2 Derek Bailey, Improvisation: It’s Nature and Practice in Music, 1980

3 Christopher Butler, Early Modernism: Literature, Music, and Painting in Europe 1900-1916, 1994.  On page two Butler helpfully quotes Matthew Arnold, who wrote in 1860: “Modern man finds himself with an immense system of institutions, established facts, accredited dogmas, customs, and rules which have come down to him from times not modern.  Though his life must move forward, he has a sense that this system is not of his own creation, and that it by no means corresponds exactly to the wants of his actual life. Life has become customary, not rational. The awakening of this sense is the awakening of the modern spirit”

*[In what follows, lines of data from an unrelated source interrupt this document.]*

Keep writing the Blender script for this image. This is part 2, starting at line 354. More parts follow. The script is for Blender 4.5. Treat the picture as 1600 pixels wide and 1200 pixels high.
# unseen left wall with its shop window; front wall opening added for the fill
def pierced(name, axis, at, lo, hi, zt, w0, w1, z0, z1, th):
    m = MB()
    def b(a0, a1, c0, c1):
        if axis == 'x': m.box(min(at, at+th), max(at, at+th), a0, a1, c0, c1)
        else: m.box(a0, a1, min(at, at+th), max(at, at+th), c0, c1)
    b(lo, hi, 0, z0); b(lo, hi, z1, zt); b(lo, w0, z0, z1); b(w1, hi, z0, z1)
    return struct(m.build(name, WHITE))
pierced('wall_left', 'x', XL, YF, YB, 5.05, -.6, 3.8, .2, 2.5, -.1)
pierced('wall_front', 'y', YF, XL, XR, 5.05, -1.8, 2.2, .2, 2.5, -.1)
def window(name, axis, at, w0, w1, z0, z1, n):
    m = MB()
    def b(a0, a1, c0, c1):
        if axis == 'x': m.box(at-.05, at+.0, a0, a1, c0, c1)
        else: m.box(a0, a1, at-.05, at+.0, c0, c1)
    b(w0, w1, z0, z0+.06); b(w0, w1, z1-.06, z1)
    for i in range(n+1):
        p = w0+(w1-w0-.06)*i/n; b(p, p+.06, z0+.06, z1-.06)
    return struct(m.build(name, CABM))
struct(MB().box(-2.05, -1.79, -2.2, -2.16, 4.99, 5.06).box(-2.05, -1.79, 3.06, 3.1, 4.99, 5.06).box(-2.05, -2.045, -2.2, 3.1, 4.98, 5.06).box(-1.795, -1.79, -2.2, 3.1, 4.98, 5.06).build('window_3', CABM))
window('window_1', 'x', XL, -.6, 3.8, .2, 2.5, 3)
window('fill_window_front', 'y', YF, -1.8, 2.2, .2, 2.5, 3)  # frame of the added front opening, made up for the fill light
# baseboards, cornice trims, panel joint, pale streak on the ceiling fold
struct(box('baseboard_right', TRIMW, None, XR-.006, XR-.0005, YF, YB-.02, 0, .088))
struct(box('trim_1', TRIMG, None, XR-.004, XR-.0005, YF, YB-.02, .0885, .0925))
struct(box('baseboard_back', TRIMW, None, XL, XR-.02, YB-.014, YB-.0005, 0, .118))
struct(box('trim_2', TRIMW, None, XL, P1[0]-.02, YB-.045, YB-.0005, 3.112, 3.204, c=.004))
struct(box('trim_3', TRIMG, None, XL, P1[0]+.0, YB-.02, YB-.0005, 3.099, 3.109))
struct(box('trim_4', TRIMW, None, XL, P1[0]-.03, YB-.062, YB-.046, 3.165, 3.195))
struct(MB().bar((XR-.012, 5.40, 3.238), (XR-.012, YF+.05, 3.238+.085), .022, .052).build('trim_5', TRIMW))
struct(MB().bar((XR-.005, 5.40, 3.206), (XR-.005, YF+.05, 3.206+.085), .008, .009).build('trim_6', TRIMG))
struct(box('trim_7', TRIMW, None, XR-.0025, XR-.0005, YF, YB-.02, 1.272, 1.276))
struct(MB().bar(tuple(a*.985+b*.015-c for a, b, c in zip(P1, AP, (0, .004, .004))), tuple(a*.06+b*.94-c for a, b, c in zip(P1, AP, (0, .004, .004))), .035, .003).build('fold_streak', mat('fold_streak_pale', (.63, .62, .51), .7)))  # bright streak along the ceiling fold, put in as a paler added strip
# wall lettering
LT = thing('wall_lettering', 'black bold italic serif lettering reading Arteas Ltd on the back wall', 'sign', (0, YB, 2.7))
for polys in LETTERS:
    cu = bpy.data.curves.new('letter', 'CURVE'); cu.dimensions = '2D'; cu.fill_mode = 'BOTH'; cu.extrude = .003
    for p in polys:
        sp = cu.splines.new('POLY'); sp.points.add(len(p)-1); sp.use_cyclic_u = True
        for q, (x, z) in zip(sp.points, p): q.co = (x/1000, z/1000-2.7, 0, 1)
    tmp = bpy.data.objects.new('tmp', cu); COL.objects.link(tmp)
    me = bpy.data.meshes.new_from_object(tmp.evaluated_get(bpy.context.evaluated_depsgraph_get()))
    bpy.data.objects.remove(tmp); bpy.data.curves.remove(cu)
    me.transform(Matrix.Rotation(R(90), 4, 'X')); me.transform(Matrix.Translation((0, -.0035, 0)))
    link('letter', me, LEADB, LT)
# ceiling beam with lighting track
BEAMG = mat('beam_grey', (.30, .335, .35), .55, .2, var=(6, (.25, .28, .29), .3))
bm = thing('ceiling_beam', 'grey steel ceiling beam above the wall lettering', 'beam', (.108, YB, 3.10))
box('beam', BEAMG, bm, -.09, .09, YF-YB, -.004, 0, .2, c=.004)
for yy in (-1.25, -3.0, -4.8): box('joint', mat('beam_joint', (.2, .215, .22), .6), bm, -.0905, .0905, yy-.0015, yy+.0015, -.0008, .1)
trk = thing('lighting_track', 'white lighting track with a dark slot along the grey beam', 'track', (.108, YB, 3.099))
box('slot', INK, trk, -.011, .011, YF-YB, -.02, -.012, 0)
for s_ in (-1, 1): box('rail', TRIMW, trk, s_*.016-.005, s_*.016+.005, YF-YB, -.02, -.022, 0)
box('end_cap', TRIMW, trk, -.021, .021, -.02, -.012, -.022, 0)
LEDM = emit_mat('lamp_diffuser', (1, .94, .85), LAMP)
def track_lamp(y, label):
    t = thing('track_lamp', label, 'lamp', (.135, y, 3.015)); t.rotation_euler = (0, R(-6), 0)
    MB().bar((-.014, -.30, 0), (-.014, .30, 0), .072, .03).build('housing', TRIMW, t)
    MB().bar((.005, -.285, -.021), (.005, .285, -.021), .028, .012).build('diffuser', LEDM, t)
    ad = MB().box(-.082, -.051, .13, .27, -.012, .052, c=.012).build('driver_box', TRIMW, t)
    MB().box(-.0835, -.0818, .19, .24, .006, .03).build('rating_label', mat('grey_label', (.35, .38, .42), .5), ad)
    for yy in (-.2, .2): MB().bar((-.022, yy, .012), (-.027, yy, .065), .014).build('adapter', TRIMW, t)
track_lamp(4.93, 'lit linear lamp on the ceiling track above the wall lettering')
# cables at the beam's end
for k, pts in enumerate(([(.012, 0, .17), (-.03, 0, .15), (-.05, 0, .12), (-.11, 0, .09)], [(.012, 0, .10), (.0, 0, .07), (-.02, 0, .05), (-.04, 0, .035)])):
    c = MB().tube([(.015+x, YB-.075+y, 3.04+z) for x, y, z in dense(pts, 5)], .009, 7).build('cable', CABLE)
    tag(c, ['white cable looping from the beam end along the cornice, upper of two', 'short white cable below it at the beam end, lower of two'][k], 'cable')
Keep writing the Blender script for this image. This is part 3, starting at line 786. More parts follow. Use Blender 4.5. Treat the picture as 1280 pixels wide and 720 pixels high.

4 Wassily Kandinsky, Concerning the Spiritual in Art, trans. M.T.H. Sadler.  Kandinsky wrote: “When religion, science and morality are shaken, the two last by the strong hand of Nietzsche, and when the outer supports threaten to fall, man turns his gaze from externals in on to himself.”

5 Sonu Shamdasani, Liber Novus: The Red Book of C.G. Jung.  Shamdasani quotes a 1918 paper by Jung, “On the Unconscious”

6 Aniela Jaffe, Symbolism in the Visual Arts, from Man and His Symbols, edited by Carl Jung.  Jaffe is quoting from Uber die modern Kunst, Lecture, 1924, Dokumente, p. 84

7 My Painting, Possibilites, quoted by Herbert Read, New York, 1947

8 Carl Jung, Collected Works, vol. IX, pg. 173.  Unlike Freud who saw the unconscious as a sort of receptacle for repressed desires, Jung viewed the unconscious as a vast storehouse of potential wisdom. In a 1916 lecture on “the structure of the unconscious” he suggested two layers of the unconscious: The first, the personal unconscious [consists of] elements acquired during one’s lifetime, together with elements that could equally well be conscious.  The second was the impersonal unconscious or collective psyche. While consciousness and the personal unconscious were developed and acquired in the course of one’s lifetime, the collective psyche was inherited.” In Jung’s view, this deeper layer of the unconscious, the collective psyche, contained “all the treasures of mythological thinking and feeling…” (Sonu Shamdasani, Liber Novus: The Red Book of C.G. Jung, pg. 208).